The heart of the matter is this: A defender of Bill Cosby must, effectively, conjure a vast conspiracy, created to bring down one man, seemingly just out of spite. And people will do this work of conjuration, because it is hard to accept that people we love in one arena can commit great evil in another. It is hard to believe that Bill Cosby is a serial rapist because the belief doesn't just indict Cosby, it indicts us. It damns us for drawing intimate conclusions about people based on pudding-pop commercials and popular TV shows. It destroys our ability to lean on icons for our morality. And it forces us back into a world where seemingly good men do unspeakably evil things, and this is just the chaos of human history.

It hurts to watch the public dismantling of one of America's most beloved figures because it is painful to acknowledge the thought that this is all his fault. That the jolly character we have allowed into our homes for decades could be just that - a character, who has until now managed to play the role without flubbing too many of his lines or losing the respect of his audience. In aging out of the spotlight, Bill Cosby also wore out his welcome in the court of public opinion as allegations of rape persist and his bootstrap scoldings directed at Black America have broken with the trend of fatherly wisdom to fall squarely into the category of self-important and sometimes misguided finger wagging; a decidedly bitter pill for people of color forced to exist outside of Cosby's ivory tower.

While Bill Cosby built a television empire around championing the black family unit, it is all a little bittersweet when you consider how much concern he has proffered his own - both those immediate to him and those parceled out in homes full of fans across the world - when the success of his character, brand and empire allegedly involved the irreversible destruction of others. The crime of rape is one that visits not just the individual who has been physically violated, but those immediate to them. It also facilitates a festering of the family unit as the actions of one individual seep out to color the reputation and self-image of others...sometimes simply for carrying the same last name of the perpetrator. Sometimes just for hoping against all hope, formal reports and other circumstantial evidence that the person you love and respect is incapable of such a heinous act.

The truly unfortunate by-product of the public reckoning Cosby faces is in the possibility that we might continue a culture of shaming victims out of telling their stories because the villains in them are our cultural heroes. That is the same culture of shame and fear that encouraged America to strike out against Anita Hill in the wake of her sexual harassment case against Supreme Court Justice Clarence Thomas; the same blissfully irresponsible ignorance that encouraged Thomas' wife to suggest Hill apologize to her husband in more recent years. It is probably what kept my grandmother from admitting she had been raped until she was well into her eighties. It is the kind of shame that backs victims into anguish-filled corners and suggests they remain quiet because silence is golden and the experience of rape is one that belongs to the victim alone. It is a shame that does not deserve to exist on our shores.

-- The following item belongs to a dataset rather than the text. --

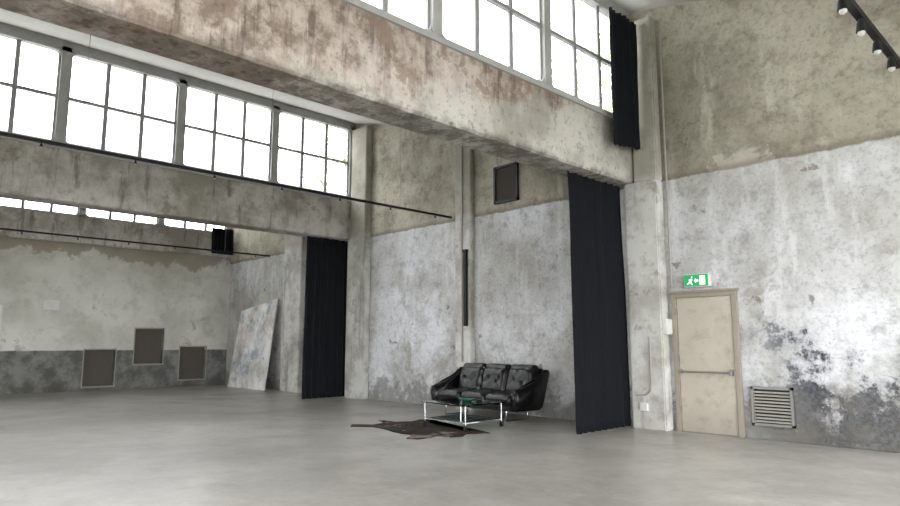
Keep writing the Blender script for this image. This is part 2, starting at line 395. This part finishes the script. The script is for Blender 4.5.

The politics of accountability suggest that each individual be made responsible for his or her own indiscretions and crimes in accordance with the laws governing them. Just as Bill Cosby should be held accountable for the allegations against him, each of us should be responsible for acknowledging the victims and their claims. If for no other reason than to make it abundantly clear that rape is a crime that money, popularity and public stature should never have the power to silence.